→ **Task objective**: Go through the listing and return every line with "this" in it.

□ □ □ □ □

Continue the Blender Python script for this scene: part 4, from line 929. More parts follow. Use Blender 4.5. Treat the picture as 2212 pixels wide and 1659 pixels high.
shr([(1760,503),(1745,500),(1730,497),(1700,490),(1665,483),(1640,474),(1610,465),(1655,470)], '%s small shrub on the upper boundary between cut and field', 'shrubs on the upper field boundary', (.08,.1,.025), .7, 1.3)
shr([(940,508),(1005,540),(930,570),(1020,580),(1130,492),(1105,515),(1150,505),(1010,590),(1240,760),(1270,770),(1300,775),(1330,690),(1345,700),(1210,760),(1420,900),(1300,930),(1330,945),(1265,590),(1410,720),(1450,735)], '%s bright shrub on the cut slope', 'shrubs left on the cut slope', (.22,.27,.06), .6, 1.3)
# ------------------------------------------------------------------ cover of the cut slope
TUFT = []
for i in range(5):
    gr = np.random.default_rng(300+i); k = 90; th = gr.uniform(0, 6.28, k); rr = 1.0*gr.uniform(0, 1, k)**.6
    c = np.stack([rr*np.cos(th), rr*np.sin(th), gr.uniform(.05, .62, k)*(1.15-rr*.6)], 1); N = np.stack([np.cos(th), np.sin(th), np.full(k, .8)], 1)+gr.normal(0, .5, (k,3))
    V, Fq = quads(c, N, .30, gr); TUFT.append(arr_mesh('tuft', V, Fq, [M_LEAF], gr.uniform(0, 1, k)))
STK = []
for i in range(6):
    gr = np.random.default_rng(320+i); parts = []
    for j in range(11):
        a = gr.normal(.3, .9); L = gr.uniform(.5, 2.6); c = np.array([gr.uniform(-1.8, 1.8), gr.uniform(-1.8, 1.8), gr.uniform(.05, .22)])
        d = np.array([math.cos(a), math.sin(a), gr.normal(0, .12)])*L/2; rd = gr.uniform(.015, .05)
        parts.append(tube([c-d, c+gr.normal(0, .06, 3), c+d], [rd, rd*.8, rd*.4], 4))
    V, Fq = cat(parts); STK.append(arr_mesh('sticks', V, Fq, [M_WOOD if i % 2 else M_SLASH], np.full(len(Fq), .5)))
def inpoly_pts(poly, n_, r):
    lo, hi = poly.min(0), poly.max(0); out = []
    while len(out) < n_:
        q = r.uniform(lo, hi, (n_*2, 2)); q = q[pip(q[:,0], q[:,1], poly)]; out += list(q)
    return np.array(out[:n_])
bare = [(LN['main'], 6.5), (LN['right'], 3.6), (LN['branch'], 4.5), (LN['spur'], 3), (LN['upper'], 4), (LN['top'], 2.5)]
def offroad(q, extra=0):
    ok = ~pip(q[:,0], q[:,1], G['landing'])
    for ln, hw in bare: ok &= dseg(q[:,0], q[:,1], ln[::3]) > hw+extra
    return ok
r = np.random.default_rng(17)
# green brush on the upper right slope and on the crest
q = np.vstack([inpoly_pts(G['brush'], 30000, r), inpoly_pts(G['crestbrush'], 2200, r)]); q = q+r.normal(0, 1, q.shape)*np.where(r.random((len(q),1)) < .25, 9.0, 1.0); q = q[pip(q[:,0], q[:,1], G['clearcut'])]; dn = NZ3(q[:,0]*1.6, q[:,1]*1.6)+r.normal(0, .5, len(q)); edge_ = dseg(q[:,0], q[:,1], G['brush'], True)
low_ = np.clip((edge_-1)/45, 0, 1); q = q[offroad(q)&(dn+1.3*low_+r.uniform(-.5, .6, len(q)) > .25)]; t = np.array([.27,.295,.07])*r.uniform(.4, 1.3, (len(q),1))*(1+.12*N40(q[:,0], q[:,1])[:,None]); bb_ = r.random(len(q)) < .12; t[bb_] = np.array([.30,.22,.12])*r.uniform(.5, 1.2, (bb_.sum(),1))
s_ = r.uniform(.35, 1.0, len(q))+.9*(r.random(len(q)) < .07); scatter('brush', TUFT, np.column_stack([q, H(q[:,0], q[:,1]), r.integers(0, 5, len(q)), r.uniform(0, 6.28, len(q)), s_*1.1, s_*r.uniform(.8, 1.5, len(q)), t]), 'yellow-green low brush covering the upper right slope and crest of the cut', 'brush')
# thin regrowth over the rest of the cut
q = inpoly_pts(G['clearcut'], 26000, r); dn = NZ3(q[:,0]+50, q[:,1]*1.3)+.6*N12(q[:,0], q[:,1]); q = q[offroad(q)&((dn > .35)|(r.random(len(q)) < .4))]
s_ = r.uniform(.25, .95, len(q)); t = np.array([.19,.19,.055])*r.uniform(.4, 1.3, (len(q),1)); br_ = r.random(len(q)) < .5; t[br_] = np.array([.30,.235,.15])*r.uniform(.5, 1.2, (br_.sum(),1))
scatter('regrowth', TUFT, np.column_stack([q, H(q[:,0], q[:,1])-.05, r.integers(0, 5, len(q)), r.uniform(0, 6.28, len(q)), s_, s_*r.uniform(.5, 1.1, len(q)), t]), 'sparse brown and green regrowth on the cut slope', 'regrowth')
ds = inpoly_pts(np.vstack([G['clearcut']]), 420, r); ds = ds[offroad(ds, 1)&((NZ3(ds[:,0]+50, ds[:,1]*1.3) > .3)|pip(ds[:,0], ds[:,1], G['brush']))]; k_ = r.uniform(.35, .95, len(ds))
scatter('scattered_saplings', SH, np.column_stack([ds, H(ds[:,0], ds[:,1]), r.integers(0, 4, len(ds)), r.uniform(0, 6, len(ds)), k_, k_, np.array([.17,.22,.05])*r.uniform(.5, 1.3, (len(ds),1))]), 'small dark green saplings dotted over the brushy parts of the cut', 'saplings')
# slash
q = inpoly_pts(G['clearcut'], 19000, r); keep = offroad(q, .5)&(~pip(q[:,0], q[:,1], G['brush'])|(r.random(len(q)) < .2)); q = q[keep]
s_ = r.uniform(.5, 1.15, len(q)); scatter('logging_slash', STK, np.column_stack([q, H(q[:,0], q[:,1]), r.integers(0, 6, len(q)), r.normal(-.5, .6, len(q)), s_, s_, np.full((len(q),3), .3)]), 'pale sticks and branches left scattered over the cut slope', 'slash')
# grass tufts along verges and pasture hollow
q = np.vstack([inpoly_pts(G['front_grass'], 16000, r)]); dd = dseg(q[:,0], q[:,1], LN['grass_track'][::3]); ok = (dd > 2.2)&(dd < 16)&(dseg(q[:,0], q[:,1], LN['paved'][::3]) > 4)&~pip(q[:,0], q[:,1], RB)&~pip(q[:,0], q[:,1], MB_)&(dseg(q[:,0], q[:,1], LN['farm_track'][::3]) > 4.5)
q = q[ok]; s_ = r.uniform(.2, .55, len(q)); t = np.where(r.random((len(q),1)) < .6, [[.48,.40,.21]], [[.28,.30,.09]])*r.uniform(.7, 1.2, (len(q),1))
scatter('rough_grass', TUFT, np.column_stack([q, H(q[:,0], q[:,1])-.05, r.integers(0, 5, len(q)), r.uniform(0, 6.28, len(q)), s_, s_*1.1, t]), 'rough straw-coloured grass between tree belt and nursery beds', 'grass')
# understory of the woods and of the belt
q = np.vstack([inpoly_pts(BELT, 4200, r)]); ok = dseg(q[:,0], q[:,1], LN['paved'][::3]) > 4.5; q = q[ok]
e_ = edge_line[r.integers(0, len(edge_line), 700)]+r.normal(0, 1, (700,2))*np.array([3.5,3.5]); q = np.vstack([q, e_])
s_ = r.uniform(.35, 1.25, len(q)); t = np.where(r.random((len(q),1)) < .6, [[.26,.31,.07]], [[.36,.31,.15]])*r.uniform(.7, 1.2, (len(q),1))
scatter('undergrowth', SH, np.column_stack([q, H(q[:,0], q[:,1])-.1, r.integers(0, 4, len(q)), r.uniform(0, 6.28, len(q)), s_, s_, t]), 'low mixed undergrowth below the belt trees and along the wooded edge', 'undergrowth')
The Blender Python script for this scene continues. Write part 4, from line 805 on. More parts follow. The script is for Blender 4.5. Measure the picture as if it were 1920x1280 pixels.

□ □ □ □ □

→ **Reply to the exercise**:
Continue the Blender Python script for this scene: part 4, from line 929. More parts follow. Use Blender 4.5. Treat the picture as 2212 pixels wide and 1659 pixels high.
The Blender Python script for this scene continues. Write part 4, from line 805 on. More parts follow. The script is for Blender 4.5. Measure the picture as if it were 1920x1280 pixels.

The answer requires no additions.